• _EXERCISE GOAL_: Return only the lines running from the line that holds "Recreate this scene" to the line that holds "CAM = Vector((-2.22, -2.176, 1.28))", including both.

** START **

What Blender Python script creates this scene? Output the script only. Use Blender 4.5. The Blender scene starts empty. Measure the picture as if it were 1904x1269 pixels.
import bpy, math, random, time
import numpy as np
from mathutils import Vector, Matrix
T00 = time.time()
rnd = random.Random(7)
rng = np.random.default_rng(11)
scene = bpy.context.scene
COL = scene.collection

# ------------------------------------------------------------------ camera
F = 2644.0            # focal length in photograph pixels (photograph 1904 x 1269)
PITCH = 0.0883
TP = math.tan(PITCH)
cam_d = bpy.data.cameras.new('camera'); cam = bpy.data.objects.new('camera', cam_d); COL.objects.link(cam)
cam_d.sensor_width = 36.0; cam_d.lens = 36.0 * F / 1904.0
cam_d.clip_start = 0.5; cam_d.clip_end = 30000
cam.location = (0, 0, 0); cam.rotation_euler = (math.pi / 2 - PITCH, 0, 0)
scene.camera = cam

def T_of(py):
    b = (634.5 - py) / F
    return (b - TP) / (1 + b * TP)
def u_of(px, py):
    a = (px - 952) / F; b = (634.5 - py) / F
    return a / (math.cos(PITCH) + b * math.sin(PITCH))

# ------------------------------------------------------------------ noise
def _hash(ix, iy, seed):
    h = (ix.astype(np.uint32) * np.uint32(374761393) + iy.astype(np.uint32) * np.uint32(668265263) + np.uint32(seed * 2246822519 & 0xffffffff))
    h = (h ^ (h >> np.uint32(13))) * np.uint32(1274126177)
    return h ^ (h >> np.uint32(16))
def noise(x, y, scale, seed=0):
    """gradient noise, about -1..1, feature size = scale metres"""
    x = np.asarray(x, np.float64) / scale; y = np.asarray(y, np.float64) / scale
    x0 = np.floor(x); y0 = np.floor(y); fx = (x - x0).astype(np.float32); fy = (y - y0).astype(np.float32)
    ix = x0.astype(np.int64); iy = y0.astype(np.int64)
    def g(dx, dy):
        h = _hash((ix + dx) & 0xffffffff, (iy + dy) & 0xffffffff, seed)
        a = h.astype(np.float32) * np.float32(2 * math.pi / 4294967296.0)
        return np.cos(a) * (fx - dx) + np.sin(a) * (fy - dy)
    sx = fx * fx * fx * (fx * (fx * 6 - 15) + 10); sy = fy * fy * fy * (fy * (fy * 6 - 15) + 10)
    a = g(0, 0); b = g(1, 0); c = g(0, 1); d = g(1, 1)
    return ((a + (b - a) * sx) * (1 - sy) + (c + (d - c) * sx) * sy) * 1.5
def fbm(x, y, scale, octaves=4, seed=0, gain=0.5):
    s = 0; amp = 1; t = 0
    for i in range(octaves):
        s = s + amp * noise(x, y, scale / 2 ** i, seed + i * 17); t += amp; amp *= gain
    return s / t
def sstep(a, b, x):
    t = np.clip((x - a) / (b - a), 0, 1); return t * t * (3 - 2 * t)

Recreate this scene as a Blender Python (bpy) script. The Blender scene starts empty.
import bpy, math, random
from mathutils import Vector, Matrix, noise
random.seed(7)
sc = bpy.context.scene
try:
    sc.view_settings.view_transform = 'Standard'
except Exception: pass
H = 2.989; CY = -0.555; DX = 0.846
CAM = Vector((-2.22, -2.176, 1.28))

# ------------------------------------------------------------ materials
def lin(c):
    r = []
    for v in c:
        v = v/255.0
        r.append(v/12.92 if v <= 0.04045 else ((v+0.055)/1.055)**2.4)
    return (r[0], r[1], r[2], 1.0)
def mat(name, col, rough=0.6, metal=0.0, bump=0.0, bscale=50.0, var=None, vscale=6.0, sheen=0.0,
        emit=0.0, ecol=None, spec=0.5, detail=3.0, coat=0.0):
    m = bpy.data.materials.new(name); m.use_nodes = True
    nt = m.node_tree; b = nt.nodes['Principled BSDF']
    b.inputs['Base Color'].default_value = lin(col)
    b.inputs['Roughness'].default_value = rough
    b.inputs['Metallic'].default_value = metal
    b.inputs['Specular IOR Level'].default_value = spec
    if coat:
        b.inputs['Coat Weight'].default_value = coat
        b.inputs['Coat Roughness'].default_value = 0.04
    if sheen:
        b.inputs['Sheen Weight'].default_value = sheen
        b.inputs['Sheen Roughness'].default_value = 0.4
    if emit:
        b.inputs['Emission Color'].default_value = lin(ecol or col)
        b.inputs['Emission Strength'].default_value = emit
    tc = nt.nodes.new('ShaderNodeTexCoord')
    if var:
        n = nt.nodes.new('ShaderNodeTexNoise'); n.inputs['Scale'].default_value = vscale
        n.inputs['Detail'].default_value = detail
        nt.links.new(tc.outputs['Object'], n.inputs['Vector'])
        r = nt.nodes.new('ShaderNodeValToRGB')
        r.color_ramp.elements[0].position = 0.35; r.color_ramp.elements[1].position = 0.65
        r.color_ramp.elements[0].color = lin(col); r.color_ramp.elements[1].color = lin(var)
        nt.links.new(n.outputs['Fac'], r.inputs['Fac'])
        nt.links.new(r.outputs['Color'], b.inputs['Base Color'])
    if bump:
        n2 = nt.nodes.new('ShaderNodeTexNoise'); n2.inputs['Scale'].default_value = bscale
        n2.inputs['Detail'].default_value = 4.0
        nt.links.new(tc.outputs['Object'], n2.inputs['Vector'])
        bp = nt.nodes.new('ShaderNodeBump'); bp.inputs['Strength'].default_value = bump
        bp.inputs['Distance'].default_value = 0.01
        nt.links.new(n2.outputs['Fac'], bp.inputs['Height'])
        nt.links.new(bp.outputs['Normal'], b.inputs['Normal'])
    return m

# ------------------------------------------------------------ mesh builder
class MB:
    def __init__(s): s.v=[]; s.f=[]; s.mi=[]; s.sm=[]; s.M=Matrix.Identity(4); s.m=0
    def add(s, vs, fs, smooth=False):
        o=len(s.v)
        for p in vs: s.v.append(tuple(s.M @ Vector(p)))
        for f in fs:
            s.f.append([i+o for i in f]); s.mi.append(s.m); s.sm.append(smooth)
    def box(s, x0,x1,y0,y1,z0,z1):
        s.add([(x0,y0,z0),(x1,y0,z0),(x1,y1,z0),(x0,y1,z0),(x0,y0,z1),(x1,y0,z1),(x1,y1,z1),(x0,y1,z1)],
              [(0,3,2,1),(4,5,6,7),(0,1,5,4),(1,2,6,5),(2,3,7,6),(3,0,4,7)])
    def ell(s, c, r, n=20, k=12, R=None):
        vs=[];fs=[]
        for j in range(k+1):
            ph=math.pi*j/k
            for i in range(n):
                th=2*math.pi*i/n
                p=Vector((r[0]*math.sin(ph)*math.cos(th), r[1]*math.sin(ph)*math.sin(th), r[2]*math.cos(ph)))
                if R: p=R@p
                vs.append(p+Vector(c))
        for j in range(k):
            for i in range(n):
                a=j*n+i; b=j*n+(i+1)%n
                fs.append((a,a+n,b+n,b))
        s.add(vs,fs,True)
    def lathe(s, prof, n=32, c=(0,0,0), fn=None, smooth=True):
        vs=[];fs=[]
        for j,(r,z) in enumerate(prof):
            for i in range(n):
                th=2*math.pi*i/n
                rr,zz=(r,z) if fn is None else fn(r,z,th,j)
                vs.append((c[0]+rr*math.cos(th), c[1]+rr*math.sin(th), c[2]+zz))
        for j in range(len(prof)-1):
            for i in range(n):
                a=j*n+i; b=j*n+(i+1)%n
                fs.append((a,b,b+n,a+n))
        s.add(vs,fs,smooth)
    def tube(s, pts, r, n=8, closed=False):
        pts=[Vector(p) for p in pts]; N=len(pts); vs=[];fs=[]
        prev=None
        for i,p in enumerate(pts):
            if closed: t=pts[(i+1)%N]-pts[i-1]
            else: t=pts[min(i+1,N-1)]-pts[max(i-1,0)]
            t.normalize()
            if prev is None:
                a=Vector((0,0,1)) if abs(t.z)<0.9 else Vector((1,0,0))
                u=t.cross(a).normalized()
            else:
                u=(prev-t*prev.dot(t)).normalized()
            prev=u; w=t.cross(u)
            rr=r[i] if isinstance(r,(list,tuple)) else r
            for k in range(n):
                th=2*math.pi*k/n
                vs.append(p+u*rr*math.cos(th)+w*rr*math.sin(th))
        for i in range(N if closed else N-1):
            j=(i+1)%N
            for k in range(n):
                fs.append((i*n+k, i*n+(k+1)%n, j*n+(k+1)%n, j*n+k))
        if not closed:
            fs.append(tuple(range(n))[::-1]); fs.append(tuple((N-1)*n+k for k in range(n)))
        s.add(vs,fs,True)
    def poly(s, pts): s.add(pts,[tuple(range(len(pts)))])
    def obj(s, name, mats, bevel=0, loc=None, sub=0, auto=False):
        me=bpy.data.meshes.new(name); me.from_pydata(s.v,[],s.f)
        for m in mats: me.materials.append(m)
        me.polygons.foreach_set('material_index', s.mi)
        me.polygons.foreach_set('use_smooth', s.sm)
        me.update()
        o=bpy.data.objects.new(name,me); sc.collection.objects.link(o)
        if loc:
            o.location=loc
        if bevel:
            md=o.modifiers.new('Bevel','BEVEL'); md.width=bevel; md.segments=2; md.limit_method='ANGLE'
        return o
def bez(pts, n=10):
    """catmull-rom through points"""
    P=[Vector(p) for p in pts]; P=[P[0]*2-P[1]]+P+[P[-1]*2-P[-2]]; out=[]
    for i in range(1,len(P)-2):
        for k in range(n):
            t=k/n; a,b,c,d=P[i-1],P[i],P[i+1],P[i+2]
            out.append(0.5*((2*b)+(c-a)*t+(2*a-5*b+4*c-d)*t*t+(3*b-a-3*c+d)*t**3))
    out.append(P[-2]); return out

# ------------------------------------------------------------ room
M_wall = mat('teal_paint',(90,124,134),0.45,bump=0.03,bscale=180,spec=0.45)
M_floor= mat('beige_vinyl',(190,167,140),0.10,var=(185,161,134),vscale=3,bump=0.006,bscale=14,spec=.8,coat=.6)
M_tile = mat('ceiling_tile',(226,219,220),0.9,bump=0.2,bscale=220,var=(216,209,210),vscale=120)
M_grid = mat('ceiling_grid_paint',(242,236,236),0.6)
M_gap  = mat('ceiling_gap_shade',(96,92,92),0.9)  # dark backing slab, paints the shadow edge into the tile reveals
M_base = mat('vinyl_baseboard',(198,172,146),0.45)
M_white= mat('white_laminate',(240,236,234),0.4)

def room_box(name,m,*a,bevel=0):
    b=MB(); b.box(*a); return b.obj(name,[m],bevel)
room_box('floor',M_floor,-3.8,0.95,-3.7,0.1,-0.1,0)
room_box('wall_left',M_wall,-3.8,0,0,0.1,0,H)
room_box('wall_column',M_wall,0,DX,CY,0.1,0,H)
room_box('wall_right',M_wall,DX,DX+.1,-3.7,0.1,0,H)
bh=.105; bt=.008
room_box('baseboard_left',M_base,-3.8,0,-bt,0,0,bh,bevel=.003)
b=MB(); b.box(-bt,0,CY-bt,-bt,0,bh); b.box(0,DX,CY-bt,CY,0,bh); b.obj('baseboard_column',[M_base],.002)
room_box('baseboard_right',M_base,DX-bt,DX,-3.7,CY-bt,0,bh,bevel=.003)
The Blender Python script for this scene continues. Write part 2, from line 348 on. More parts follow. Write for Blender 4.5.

** END **

• _SOLUTION_:
Recreate this scene as a Blender Python (bpy) script. The Blender scene starts empty.
import bpy, math, random
from mathutils import Vector, Matrix, noise
random.seed(7)
sc = bpy.context.scene
try:
    sc.view_settings.view_transform = 'Standard'
except Exception: pass
H = 2.989; CY = -0.555; DX = 0.846
CAM = Vector((-2.22, -2.176, 1.28))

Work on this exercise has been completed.